Summer Reads: Issue 1 Contributor Desmond Kon Zhicheng-Mingdé

Welcome to our Summer Reads 2011 blog series!  We have asked Lantern Review contributors from Issues 1 and 2 to share with us what they are reading this summer, and will be featuring their responses weekly throughout the months of July and August.  This first installment features a set of reads from Issue 1 contributor Desmond Kon Zhicheng-Mingdé.

He writes:

I just finished a talk at The Asian Festival of Children’s Content, where I spoke on how literary greats like Rudyard Kipling and Robert Graves actually wrote poems specifically for children, while honing their own craft. Really relished reading poems like Walter de la Mare’s “The Listeners”, Eliot’s “Song of the Jellicles”, Leonard Clark’s “Mushrooms”, Seamus Heaney’s “Trout”, and Tolkien’s “The Mewlips”, among others. It was wonderful researching on the subject matter. All of a sudden, I felt my own poetry distilling itself, paring down its language to become more accessible, a strange distancing from my love for compression and heavy metaphorical constructs. Helps me remain in a more contemplative space, which I welcomed. So, I’ve found myself loving some books that afford this beautiful transparent quality, mixed in with my favorite experimental fare. I also have a commissioned article coming up – a reflective piece on the interdisciplinary art I do – for The British Council’s Writing the City Project, in which I serve on their writing panel as a contest judge. So, I’m already working through some heavy critical, theoretical material, like the books by Hagberg, Brown, and Genette. And to make happy my love for all things graphic and visual, I’ve got a whole list of great chapbooks from Dan Waber. I’ll be taking some of these with me on the plane, on the coach when I travel, which will make all that waiting time disappear. These will definitely take me past the summer into the new year, and I’ll lap up every moment of it!

Here are the gorgeous titles:

And so (by Joel Brouwer)

Art as Language: Wittgenstein, Meaning, and Aesthetic Theory
(by G. L. Hagberg)

Circle’s Apprentice (by Dan Beachy-Quick)

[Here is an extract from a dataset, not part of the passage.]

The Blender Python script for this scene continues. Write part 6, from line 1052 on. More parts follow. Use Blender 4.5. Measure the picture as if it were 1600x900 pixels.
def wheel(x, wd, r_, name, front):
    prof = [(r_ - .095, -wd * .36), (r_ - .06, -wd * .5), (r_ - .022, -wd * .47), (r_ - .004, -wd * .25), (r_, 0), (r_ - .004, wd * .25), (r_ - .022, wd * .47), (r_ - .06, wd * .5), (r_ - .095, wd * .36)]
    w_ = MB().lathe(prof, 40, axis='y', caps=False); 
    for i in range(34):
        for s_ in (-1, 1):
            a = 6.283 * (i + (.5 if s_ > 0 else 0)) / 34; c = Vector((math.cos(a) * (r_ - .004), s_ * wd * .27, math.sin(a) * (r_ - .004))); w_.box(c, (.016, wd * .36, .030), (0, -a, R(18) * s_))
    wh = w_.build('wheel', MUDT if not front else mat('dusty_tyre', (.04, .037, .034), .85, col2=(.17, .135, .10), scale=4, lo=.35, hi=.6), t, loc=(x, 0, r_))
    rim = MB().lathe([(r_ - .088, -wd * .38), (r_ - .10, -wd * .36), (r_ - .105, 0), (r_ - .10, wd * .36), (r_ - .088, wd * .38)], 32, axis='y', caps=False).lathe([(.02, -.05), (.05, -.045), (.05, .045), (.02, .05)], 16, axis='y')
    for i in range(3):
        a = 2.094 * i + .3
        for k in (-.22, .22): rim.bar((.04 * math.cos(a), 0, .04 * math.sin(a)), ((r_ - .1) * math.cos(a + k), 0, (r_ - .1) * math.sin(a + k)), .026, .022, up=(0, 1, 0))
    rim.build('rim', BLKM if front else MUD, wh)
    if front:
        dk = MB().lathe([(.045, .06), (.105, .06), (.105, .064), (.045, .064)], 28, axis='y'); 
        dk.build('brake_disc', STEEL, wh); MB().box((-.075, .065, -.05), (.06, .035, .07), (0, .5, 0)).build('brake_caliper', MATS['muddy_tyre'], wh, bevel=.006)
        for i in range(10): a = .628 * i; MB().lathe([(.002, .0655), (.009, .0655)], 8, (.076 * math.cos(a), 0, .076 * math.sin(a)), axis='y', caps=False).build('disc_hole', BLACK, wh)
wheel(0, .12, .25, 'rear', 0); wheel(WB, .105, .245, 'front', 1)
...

Collapsible Poetics Theater (by Rodrigo Toscano)

Cosmopolitan Criticism: Oscar Wilde’s Philosophy of Art
(Julia Prewitt Brown)

Degrees of Latitude (by Laurel Blossom)

ENGLISH FRAGMENTS: A BRIEF HISTORY OF THE SOUL
(by Martin Corless-Smith)

Essays in Aesthetics (by Gérard Genette)

first adventures of col and sem (by Dan Waber)

From Within the Marrow (by Yong Shu Hoong)

HOME/BIRTH: A Poemic (by Arielle Greenberg & Rachel Zucker)

How Small Brides Survive in Extreme Cold (by Steve Shavel)

Landfall Day: Selected Poems (by Enoch Ng Kwang Cheng)

LIGHT-HEADED (by Matt Hart)

Lucky Fish (by Aimee Nezhukumatathil)

My New Job (by Catherine Wagner)

Nomads with Samsonite (by Timothy Bradford)

Oriflamme(by Sandra Doller)

Rumor of Cortez (by Jeffrey Levine)

Secrets of My Prison House (by Geoffrey Gatza)

Seismosis(by John Keene & Christopher Stackhouse)

Stone Lyre: Poems of Rene Char (Translated by Nancy Naomi Carlson)

Sublimation Point (by Jason Schneiderman)

T&u& lash your nipples to a post history is gorgeous (by Jared Schickling)

The King (by Rebecca Wolff)

The Little Book of Guesses (by John Gallaher)

The Narrows (by Daniel Tobin)

The Network (by Jena Osman)

The Stamp Collector’s Wife (by Grace Chua)

Trailers(by Michael Basinski)

A gorgeous set of chapbooks from Dan Waber’s This Is Visual Poetry series (by Satu Kaikkonen, Derek Beaulieu, K. S. Ernst, Scott Helmes, Stephen Nelson, and John Moore Williams).

 

Thanks so much for sharing this reading list with us, Desmond, and happy summer!